Investment Strategies
Excellent Valuations In Commodity Firms, Says Scandinavian Fund Manager

There are plenty of investment opportunities in commodity companies, particularly those operating in or focusing on fast-growing emerging markets, says Norway’s SKAGEN Funds.
Despite the volatility seen in commodity markets, the Scandinavian fund manager recommends long-term investments in firms with low debt to equity that have the resilience to weather major shifts in prices.
Some investors are less upbeat on the outlook for commodities because of slower economic growth on a global scale in general and in China in particular. SKAGEN argues that the fairly bleak outlook has created attractive valuations in the market for high-quality companies.
“We see excellent opportunities for iron ore as mining companies are cheap due to concerns about activities in China and the price of the commodity, a concern that we do not believe is justified,” says Chris-Tommy Simonsen, portfolio manager of SKAGEN Global. “With limited investment in the sector since 2008 there will be a capacity shortfall which will support prices and make this a worthwhile long term investment.”

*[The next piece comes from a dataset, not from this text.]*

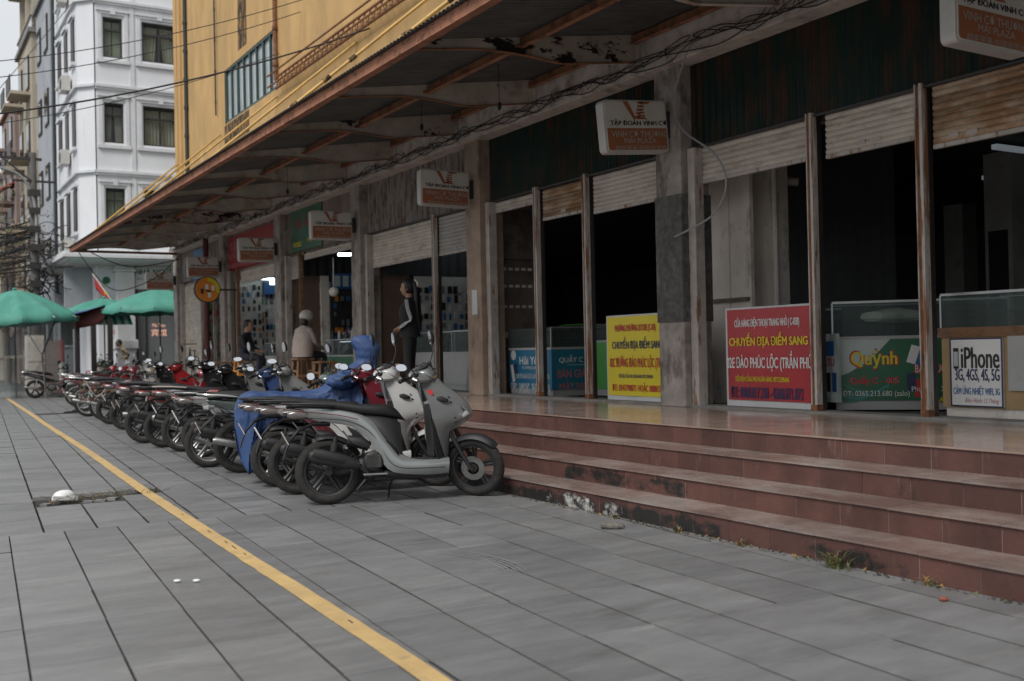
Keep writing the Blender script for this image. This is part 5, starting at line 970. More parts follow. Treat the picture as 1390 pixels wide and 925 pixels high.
one('security_camera', MB().tube([(8.8, 8.6, 3.1), (8.92, 8.5, 3.08)], .05, 10).box(8.751, 8.82, 8.6, 8.7, 3.1, 3.2), 'print_grey', 'small round security camera on the beige partition near the ceiling', 'camera')
for (x, y, z) in ((14.5, 9.6, 3.6), (12.4, 8.0, 3.6), (15.5, 14.2, 3.6), (12.5, 7.0, 2.95)):
    one('ceiling_lamp', MB().box(x-.6, x+.6, y-.04, y+.04, z, z+.06), 'lamp_faint', {14.5: 'faint ceiling lamp deep in the dark hall left of the second post', 12.4: 'faint ceiling lamp nearest in the dark hall at the right', 15.5: 'faint ceiling lamp deep behind the yellow banner', 12.5: 'faint low lamp in the dark hall left of the grey inner column'}[x], 'lamp', 'faint lamps in the dark hall')
# far stalls: display walls hung with phone cases, glass counters, lamps, signboards
CM = ['case_black', 'case_white', 'case_grey', 'case_grey', 'case_white', 'case_black', 'case_black', 'case_grey', 'case_white', 'case_red', 'case_blue', 'case_green', 'case_orange']
_cm = {k: MB().box(-.035, .035, -.008, .008, -.07, .07).mesh('phone_case', k) for k in set(CM)}
def cases(o, ux, uy, n, m, du, dv, lab, grp, first, pool=CM, sc_=1, nm='phone_case'):
    for i in range(n):
        for j in range(m):
            if R_.random() < .12: continue
            k = R_.choice(pool); p = Vector(o)+Vector(ux)*(du*i)+Vector(uy)*(dv*j); q = put(_cm[k], nm, None, False, p, (0, 0, first)); q.scale = (sc_*R_.uniform(.6, 1.2), 1, sc_*R_.uniform(.6, 1.1)); q.location.x += R_.uniform(-.02, .02); q.location.z += R_.uniform(-.025, .025); tag(q, lab, nm.replace('_', ' '), grp)
def board(name, lab, x0, x1, y0, y1, z0, z1, m): return one(name, MB().box(x0, x1, y0, y1, z0, z1), m, lab, 'display wall')
def lamp_tube(x, y, z, ln, lab, m='lamp', ax='x'): one('tube_lamp', MB().tube([(x, y, z), (x+ln, y, z)] if ax == 'x' else [(x, y, z), (x, y+ln, z)], .022, 8), m, lab, 'lamp')
board('display_wall', 'display wall full of phone cases behind the woman in black', 8.21, 10.4, 17.1, 17.15, 1.2, 2.6, 'interior_col')
cases((8.3, 17.08, 1.35), X_, Z_, 17, 7, .12, .17, 'small phone case hanging on the display wall behind the woman', 'phone cases behind the woman', 0, ['case_grey', 'case_grey', 'case_white', 'case_black', 'case_blue', 'case_white'])
lamp_tube(8.4, 16.6, 3.3, 1.2, 'shaded lamp tube lighting the wall of cases behind the woman', 'lamp_panel')
board('display_wall', 'dark shelf wall under the blue picture board in the lit stall', 8.19, 9.6, 21.25, 21.3, 1.2, 2.6, 'dark_frame')
cases((8.3, 21.22, 1.4), X_, Z_, 9, 7, .14, .17, 'small boxed gadget on the dark shelf wall of the lit stall', 'boxes on the shelf wall', 0, ['case_black', 'case_orange', 'case_grey', 'case_blue'], nm='gadget_box')
board('display_wall', 'pale perforated display wall behind the seated man', 7.45, 8.1, 25.75, 25.8, .9, 3.1, 'sign_white')
cases((7.5, 25.7, 1.2), X_, Z_, 5, 11, .13, .17, 'phone accessory hanging on the pale wall behind the seated man', 'accessories behind the seated man', 0, nm='phone_accessory')
board('display_wall', 'bright rack wall right of the pale perforated wall', 8.11, 10.0, 25.9, 25.95, .9, 3.1, 'sign_white')
cases((8.15, 25.87, 1.25), X_, Z_, 15, 10, .12, .165, 'bright phone case on the rack right of the seated man', 'cases right of the seated man', 0)
lamp_tube(7.6, 25.2, 3.1, 1.6, 'lit lamp tube above the rack walls behind the seated man', 'lamp_panel')
board('display_wall', 'narrow display rack beside the rolled-down shutter', 7.5, 8.6, 28.6, 28.65, .8, 3.1, 'column_grey')
cases((7.55, 28.55, 1.25), X_, Z_, 8, 9, .135, .19, 'phone case on the narrow rack beside the rolled-down shutter', 'cases beside the rolled-down shutter', 0, ['case_black', 'case_black', 'case_grey', 'case_white', 'case_red', 'case_green'])
c = counter('white glass counter standing behind the woman in black', 8.0, 16.9, rad(-90), 1.7, .6, 1.22, 1.55, 'counter_white'); p_ = MB(); letter(p_, '0984', (0, 0, 0), *FY, .4, .35, .4, .12, 0, .01); p_.build('lettering', ['print_red'], c, False)
c = counter('white glass counter right of the post behind the woman', 7.9, 15.1, rad(-90), 1.7, .6, 1.22, 1.55, 'counter_white'); MB().box(.75, 1.2, -.03, -.01, .1, .5).build('leaning_board', 'alu', c, False)
one('glass_sheet', MB().box(7.62, 7.63, 13.45, 14.1, .6, 1.1, ry=rad(8)), 'glass_dusty', 'clear glass sheet leaning before the white counter by the brown column', 'glass sheet')
c = counter('lit glass phone counter on a green and red painted base', 7.7, 20.3, rad(-90), 2.6, .6, 1.2, 1.5, 'panel_green', glass='glass'); p_ = MB()
for k in range(3): letter(p_, ('MUA BÁN', 'SỬA CHỮA', 'ĐIỆN THOẠI')[k], (0, 0, 0), *FY, .5+.02*k, .42-.13*k, .6, .1, k % 2, .02)
rect(p_, (0, 0, 0), *FY, 1.7, 2.2, .1, .5, 2); letter(p_, '01', (0, 0, 0), *FY, 1.95, .2, .3, .2, 0, .02, .004); p_.build('lettering', ['print_red', 'print_white', 'panel_lime'], c, False)
MB().box(.05, 2.55, .3, .33, .86, .875).build('counter_light', 'lamp_dim', c, False)
_bt = {k: MB().lathe([(0, 0), (.03, 0), (.032, .02), (.032, .13), (.012, .16), (.012, .19), (0, .19)], (0, 0, 0), ax='z', n=10).mesh('bottle', k) for k in ('case_white', 'case_grey', 'case_black', 'case_red')}
for i in range(34): q = put(_bt[R_.choice(['case_white', 'case_white', 'case_grey', 'case_black', 'case_red'])], 'bottle', None, False, (R_.uniform(7.8, 8.2), R_.uniform(17.8, 20.2), 1.515), (0, 0, 0)); q.scale = (1, 1, R_.uniform(.6, 1.3)); tag(q, 'small bottle or gadget standing on the lit glass phone counter', 'bottle', 'bottles on the lit counter')
c = counter('glass counter with white goods beside the seated man', 7.8, 24.6, rad(-90), 2.4, .6, 1.2, 1.5, 'counter_white', glass='glass'); MB().box(.05, 2.3, .3, .33, .86, .875).build('counter_light', 'lamp_dim', c, False); MB().box(1.1, 1.5, -.01, -.002, .12, .5).build('front_panel', 'panel_red', c, False)
for i in range(16): q = put(_bt[R_.choice(['case_white', 'case_red', 'case_black', 'case_grey'])], 'bottle', None, False, (R_.uniform(7.9, 8.3), R_.uniform(22.4, 24.4), 1.515), (0, 0, 0)); tag(q, 'small bottle or gadget on the glass counter beside the seated man', 'bottle', 'bottles beside the seated man')
one('fluorescent_lamp', MB().tube([(7.5, 19.0, 3.14), (8.0, 19.0, 3.16)], .03, 8), 'lamp', 'lit fluorescent tube hanging in the middle phone stall', 'lamp')
one('square_lamp', MB().box(7.75, 7.93, 23.95, 24.0, 2.88, 3.0), 'lamp_panel', 'lit square lamp panel above the counter beside the seated man', 'lamp')
one('desk_fan_lamp', MB().ell((7.9, 20.3, 2.5), (.1, .14, .1), n=12, m=6).tube([(7.9, 20.3, 2.6), (7.9, 20.3, 3.2)], .012, 6), 'partition_beige', 'small pale lamp shade hanging at the left of the lit stall', 'lamp')
def signbd(lab, y1, y0, z0, z1, m, x=7.33, lines=(), lm=('print_white',)):
    o = one('shop_signboard', MB().box(x, x+.03, y0, y1, z0, z1), m, lab, 'signboard'); p_ = MB()
    for (t, cx, cy, w_, h_, mi) in lines: letter(p_, t, (x, y1, z0), *NX, cx, cy, w_, h_, mi, .03)
    if lines: p_.build('lettering', list(lm), o)
    return o
signbd('faded red shop signboard with pale lettering under the canopy', 26.4, 22.3, 3.3, 4.15, 'panel_red', lines=(('ĐT-SIM LAM', 1.3, .6, 1.8, .2, 0), ('SỬA CHỮA MÁY TÍNH', 1.5, .36, 2.3, .14, 0), ('BÁN BUÔN BÁN LẺ', 1.2, .15, 1.7, .1, 0), ('0913.284.568', 3.3, .2, 1.2, .14, 0)), lm=('print_pink',))
signbd('dark green shop signboard with red and yellow lettering on the planks', 21.2, 19.4, 3.36, 4.22, 'panel_dkgreen', x=7.32, lines=(('HÀ ANH', .9, .6, 1.3, .3, 0), ('MOBILE', .4, .14, .5, .1, 1), ('PHỤ KIỆN', 1.3, .18, .6, .12, 1)), lm=('panel_red', 'print_yellow'))
signbd('light blue blank signboard at the far end of the facade', 29.4, 28.3, 3.3, 4.15, 'panel_skyblue')
o_ = one('shop_signboard', MB().box(8.2, 9.0, 21.15, 21.2, 2.62, 2.95), 'print_blue', 'blue phone picture board inside the lit phone stall', 'signboard')
p_ = MB()
for k in range(4): rect(p_, (8.2, 21.15, 2.62), *FY, .05+.19*k, .18+.19*k, .05, .28, 0, .003)
p_.build('phone_pictures', ['panel_pale'], o_)
one('shop_signboard', MB().box(8.15, 8.8, 25.7, 25.75, 2.75, 3.05), 'print_blue', 'small blue board beside the square lamp', 'signboard')
# round yellow phone sign
root = empty('round_sign', (6.6, 25.2, 2.82), 'round yellow and orange sign with phone pictures on a bracket', 'sign')
MB().lathe([(0, -.05), (.3, -.05), (.315, -.035), (.315, .035), (.3, .05), (0, .05)], (0, 0, 0), n=36).build('case', 'dark_frame', root, False)
MB().lathe([(0, -.052), (.29, -.052)], (0, 0, 0), n=36).build('yellow_disc', 'print_yellow', root, False)
p_ = MB(); flat(p_, [(0, 0)]+[(.285*math.cos(a), .285*math.sin(a)) for a in [rad(90+i*9) for i in range(29)]], (0, -.053, 0), *FY, 0, .001)
flat(p_, [(.2*math.cos(a), .2*math.sin(a)) for a in [rad(i*15) for i in range(24)]], (0, -.053, 0), *FY, 0, .0015)
for (x, z, m_) in ((-.13, -.04, 2), (-.02, .06, 1), (.13, .04, 1), (.04, -.13, 1), (-.02, .02, 2), (.04, -.08, 2)): rect(p_, (0, -.053, 0), *FY, x-.035, x+.035, z-.06, z+.06, m_, .003+abs(z)*.01)
p_.build('sign_print', ['orange_bright', 'print_white', 'print_black'], root, False); MB().box(.31, .75, -.02, .02, -.02, .02).build('bracket', 'plate_bracket', root, False)
# brown drain post beside the round sign, bicycle frames, things by the stalls
one('drain_pipe_post', MB().tube([(6.95, 26.6, .6), (6.95, 26.6, 4.2)], .07, 12), 'tarp_red', 'dark red drain pipe standing beside the round yellow sign', 'pipe')
hb('shop_post', MB().box(7.25, 7.34, 25.5, 25.6, .6, 3.3), 'plank_wood')
def stool(x, y, h, m, lab, s=.17):
    r = empty('wooden_stool', (x, y, .6), lab, 'stool'); MB().box(-s, s, -s, s, h-.035, h).build('seat', m, r, False, bevel=.008)
    for a in (-1, 1):
        for b_ in (-1, 1): MB().bar((a*s*.78, b_*s*.78, h-.035), (a*s*1.05, b_*s*1.05, 0), .035).build('leg', m, r, False)
    for a in (-1, 1): MB().box(-s*.85, s*.85, a*s*.95-.012, a*s*.95+.012, h*.4, h*.4+.04).build('rung', m, r, False); MB().box(a*s*.95-.012, a*s*.95+.012, -s*.85, s*.85, h*.55, h*.55+.04).build('rung', m, r, False)
    return r
stool(6.45, 21.85, .52, 'wood_orange', 'orange wooden stool under the seated man in black'); stool(6.5, 18.3, .56, 'wood_brown', 'brown stool under the person in the beige jacket'); stool(6.75, 17.85, .5, 'wood_brown', 'empty brown stool in front of the lit phone counter'); stool(6.3, 22.9, .5, 'wood_brown', 'brown stool left of the orange stool', .2)
bc = MB()
for (x, y) in ((6.75, 26.9), (6.8, 27.9)): bc.lathe([(.31, -.012), (.325, 0), (.31, .012)], (x, y, .93), ax='x', n=32, close=True); 
bc.tube([(6.75, 26.9, .93), (6.76, 27.3, .88), (6.78, 27.15, 1.4), (6.76, 27.3, .88), (6.79, 27.75, 1.45)], .014, 6).tube([(6.78, 27.15, 1.36), (6.79, 27.75, 1.4), (6.8, 27.9, .93)], .014, 6).tube([(6.6, 27.75, 1.55), (6.98, 27.75, 1.55)], .012, 6)
one('bicycle', bc, 'cable_black', 'old black bicycle leaning before the narrow phone case rack', 'bicycle')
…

“Investors will benefit from selecting companies in less cyclically sensitive sectors and particularly those invested in emerging markets,” says Ross Porter, portfolio manager of SKAGEN Kon-Tiki. “The power shortage in South Africa means they are looking to build coal fired power stations and so well established and low priced companies in this area would be strong investments for a longer term outlook”.
SKAGEN had £11.8 billion ($19 billion) in assets under management at the end of March.